Ethereum itself doesn’t have to solve every bottleneck; the ecosystem can incorporate high‑speed parallel networks that handle specific workloads and settle final states back to Ethereum.

Base layer upgrades

To support L2s and handle more load at the core, Ethereum has introduced notable upgrades. Proto‑danksharding (sometimes referenced as EIP‑4844 or simply blobs) is one example. It adds a new transaction type that stores large chunks of data that rollups can use to communicate more efficiently with the base layer. This helps rollups scale by reducing the cost and latency of posting data to Ethereum.

Full danksharding and data availability sampling (DAS) are slated to bring massive gains (the official Ethereum roadmap says danksharding will “make millions of transactions per second a reality”). By splitting data into shards (parallel lanes of blockchain data) and allowing nodes to sample rather than download every byte, the network can serve more data throughput with less burden on individual validators.

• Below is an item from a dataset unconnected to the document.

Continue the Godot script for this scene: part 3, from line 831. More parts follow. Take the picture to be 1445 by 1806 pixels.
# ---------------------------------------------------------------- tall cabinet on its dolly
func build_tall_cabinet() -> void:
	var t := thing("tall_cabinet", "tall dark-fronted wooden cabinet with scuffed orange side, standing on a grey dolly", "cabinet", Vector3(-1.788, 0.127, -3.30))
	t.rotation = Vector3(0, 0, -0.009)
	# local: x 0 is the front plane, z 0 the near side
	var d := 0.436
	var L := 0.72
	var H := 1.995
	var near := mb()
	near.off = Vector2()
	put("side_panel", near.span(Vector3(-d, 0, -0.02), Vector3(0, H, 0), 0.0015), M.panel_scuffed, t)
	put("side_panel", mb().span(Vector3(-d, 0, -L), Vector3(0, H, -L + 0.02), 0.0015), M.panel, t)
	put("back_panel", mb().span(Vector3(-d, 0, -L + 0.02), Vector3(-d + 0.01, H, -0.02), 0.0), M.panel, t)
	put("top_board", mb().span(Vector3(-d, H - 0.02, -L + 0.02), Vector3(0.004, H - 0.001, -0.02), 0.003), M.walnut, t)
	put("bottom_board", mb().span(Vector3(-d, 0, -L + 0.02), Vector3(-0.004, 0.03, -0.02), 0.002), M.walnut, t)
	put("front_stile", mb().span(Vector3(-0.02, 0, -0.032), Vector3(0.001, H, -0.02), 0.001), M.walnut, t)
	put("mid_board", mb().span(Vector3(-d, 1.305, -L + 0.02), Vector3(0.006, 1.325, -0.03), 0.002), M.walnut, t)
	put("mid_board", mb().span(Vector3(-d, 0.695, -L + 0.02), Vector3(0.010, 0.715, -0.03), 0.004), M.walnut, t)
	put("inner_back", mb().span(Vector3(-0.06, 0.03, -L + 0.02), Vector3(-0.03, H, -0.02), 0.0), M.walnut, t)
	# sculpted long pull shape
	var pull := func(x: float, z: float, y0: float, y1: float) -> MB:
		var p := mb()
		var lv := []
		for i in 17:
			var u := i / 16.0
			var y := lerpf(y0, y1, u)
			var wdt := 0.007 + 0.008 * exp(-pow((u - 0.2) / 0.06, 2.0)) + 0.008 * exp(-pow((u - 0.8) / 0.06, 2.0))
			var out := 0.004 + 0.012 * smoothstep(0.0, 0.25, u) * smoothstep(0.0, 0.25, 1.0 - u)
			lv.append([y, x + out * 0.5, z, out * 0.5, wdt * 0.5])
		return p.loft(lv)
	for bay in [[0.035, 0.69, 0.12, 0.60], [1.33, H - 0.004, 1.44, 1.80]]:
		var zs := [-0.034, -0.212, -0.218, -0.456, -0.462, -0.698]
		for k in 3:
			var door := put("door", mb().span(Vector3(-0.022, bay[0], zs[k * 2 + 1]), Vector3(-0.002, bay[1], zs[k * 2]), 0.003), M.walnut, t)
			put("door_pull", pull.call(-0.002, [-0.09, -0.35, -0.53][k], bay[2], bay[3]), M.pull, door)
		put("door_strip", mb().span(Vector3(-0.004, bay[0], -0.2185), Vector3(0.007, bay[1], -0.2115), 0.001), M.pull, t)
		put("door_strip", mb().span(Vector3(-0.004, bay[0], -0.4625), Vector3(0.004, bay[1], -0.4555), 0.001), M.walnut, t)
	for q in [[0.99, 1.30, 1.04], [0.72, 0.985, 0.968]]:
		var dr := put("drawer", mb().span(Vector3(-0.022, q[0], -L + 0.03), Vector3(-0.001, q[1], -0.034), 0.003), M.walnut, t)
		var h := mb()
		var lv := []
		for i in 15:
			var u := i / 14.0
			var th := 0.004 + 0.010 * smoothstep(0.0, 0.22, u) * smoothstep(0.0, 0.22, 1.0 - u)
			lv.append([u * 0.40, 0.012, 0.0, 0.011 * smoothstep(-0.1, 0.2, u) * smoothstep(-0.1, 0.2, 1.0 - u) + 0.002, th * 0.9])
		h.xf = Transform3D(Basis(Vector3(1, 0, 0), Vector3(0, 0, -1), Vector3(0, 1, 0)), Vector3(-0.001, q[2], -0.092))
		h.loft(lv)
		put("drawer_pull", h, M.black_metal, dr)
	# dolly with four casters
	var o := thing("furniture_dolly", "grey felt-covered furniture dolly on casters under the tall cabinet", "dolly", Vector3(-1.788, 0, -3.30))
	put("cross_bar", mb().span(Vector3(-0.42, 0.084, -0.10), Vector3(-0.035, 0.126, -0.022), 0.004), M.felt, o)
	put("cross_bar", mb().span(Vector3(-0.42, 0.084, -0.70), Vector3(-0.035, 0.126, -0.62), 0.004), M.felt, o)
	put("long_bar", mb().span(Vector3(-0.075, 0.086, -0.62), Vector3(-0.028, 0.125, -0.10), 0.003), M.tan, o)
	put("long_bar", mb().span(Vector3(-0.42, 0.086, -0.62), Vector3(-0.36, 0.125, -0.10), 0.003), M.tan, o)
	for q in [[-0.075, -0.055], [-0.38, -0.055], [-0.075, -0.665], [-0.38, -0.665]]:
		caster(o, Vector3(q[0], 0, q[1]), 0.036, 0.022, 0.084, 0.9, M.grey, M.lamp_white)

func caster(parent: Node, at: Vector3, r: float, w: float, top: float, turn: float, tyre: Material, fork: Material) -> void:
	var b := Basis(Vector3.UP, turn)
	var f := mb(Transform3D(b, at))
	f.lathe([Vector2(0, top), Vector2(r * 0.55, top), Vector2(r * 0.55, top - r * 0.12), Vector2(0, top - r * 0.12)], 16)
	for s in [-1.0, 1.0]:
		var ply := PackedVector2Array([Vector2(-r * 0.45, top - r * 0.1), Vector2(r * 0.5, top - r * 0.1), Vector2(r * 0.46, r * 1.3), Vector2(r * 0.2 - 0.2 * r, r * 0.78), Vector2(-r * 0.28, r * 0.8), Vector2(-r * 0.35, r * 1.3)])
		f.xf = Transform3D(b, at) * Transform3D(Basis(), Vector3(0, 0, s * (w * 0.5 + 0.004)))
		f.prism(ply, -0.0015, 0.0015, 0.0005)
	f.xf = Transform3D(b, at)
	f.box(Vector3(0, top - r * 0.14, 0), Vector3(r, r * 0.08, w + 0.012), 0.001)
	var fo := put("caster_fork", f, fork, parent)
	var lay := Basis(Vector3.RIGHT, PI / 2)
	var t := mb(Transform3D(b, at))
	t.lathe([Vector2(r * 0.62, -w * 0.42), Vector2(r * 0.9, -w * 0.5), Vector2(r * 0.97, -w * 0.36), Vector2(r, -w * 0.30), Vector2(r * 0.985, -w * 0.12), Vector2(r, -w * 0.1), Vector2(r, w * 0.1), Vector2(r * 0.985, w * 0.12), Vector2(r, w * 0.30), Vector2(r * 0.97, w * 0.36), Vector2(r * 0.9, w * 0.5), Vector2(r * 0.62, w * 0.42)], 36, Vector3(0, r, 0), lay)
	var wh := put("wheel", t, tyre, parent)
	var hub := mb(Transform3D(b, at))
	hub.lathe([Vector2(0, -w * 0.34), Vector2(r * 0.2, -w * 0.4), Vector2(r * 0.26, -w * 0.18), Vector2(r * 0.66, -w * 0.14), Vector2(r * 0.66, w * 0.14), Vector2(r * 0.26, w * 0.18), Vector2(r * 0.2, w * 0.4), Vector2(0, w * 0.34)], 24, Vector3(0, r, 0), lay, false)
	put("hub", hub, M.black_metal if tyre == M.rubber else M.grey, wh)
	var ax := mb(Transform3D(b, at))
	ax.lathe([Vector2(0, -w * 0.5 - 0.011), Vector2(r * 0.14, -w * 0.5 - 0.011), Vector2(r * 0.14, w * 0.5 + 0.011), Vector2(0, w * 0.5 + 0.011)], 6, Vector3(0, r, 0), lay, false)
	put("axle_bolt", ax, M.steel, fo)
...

Some recent measurements show aggregate activity across rollups and enhancements pushing effective throughput to the hundreds of TPS range, and new software upgrades promise a tenfold improvement on the base layer by mid‑2026.

Rethinking scaling

Despite progress, some people are urging a shift in perspective. Vitalik Buterin, Ethereum’s co-founder, noted that the original vision for Layer 2 networks “no longer makes sense” in its old form and that L1’s own scaling must play a more integrated role. He argued for hybrid models that blend fast sequencing with deeper connection to the base layer, rather than treating L2s as simple cost‑reducers.

Summing up

Is the Ethereum ecosystem too slow? By strict raw throughput, you could simply say, “Yes”, as L1 alone is much slower than mainstream payment systems. But Ethereum’s design is a trade‑off: it prioritizes decentralization and security over speed. The true measure of speed in blockchain today includes how well an ecosystem can scale using both base layer and off‑chain solutions.